Tari Rejang Pande Suci Wedana, Lahir Dari Pawisik, Ditarikan Yowana Pande

Sisi Sakral Tari Rejang Pande Suci Wedana Tihingan

Denpasar, (NS7) – Desa Tihingan, Kecamatan Banjarangkan, Klungkung merupakan daerah yang terkenal karena sentra industri gongnya. Industri gong tersebut sangat terkait dengan keberadaan warga Pande Urip Wesi di desa setempat. Selain industri gong, Warga Pande di Desa Tihingan juga memiliki kesenian sakral yang disebut tari Rejang Pande Suci Wedana.

Tari Rejang Pande Suci Wedana merupakan due (milik) dari Pura Penataran Dalem Pande Urip Wesi Tihingan. Penarinya berasal dari yowana Pande yang belum menikah, serta diiringi dengan alunan tabuh Semarandana don roras.

Kelihan Dadya Pande Urip Wesi Tihingan, I Gede Pande Yasa menuturkan awal mula kesenian ini berasal dari pawisik yang diterima jero mangku setelah pelaksanaan Karya Suci Wedana di pura setempat pada tahun 2016 silam. Dalam pawisiknya, jero mangku melihat bidadari yang elok menari-nari.
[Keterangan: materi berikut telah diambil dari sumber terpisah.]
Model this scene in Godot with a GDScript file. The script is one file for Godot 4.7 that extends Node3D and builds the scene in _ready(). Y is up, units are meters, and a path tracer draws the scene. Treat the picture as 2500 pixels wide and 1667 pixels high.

Beranjak dari sana, dengan sinergi bersama pihak-pihak yang berkompeten di bidang seni, terciptalah Tari Rejang Pande Suci Wedana tersebut.

“Tari ini adalah tari sakral, hanya dipentaskan di pura kawitan, pura pajenengan atau ibu, dan sempat pula ditarikan di Besakih. Proses penciptaan tari sepenuhnya melibatkan jero mangku dan para yowana Pande di desa, prosesnya pun terbilang cukup cepat, karena kepercayaan masyarakat bahwa proses tersebut telah dibimbing Ida Bhatara Kawitan. Penata gerak pun seolah-olah berada antara kondisi sadar dan tak sadar pada saat mengembangkan tari ini,” ujar Pande Yasa

Tarian itu didominasi dengan penggunaan kostum berwarna merah, dengan aksara suci “Ang” di bagian dada. Aksara suci tersebut merupakan wujud penghormatan pada Dewa Brahma. Tari ini ditarikan oleh sembilan orang gadis dari yowana Pande sesuai dengan arah mata angin. Selain itu saat menarikannya juga diiringi oleh Panca Gita, yakni genta, tambur, gagitangendongan dan tabuh, sehingga meningkatkan vibrasi kesakralan tari tersebut.

“Kejadian unik sempat terjadi pada saat pembuatan dokumentasi tari tersebut. Kru dokumenter merekam wawancara dengan jero mangku di areal jeroan pura mengenai proses penciptaan tari tersebut, sebuah ponsel pintar milik salah seorang kru lalu diselipkan dalam saku baju jero mangku untuk memperjelas rekaman suara jero mangku,” tuturnya.

Kejadian tak terduga terjadi di tengah proses wawancara. Telepon itu berbunyi sendiri, mengalunkan suara tabuh tari rejang suci. Sontak orang-orang yang berada di lokasi kaget, lebih-lebih pemilik ponsel mengaku tidak memiliki rekaman tabuh tersebut. “Namun, tabuh dapat terputar sendiri di ponselnya, dari sanalah kami percaya bahwa Bhatara Kawitan sedang menunjukkan bukti untuk meningkatkan rasa sraddha bakti kami terhadap beliau,” katanya.

Menurutnya, ada beberapa orang yang berusaha meniru tarian ini lewat rekaman yang banyak beredar. Namun, banyak yang gagal menirunya, bahkan saat dipentaskan di tempat lain ada bagian-bagian yang hilang dan janggal. Hal tersebut disebabkan tari ini memang tidak sembarangan boleh ditarikan, sebelum memulai menarikannya pun terdapat beberapa ritus yang dilewati terlebih dahulu. Saat ini, tari Rejang Pande Suci Wedana telah mendapat pengakuan Hak Atas Kekayaan Intelektual (HAKI) dari Kemenkum HAM RI beberapa bulan yang lalu.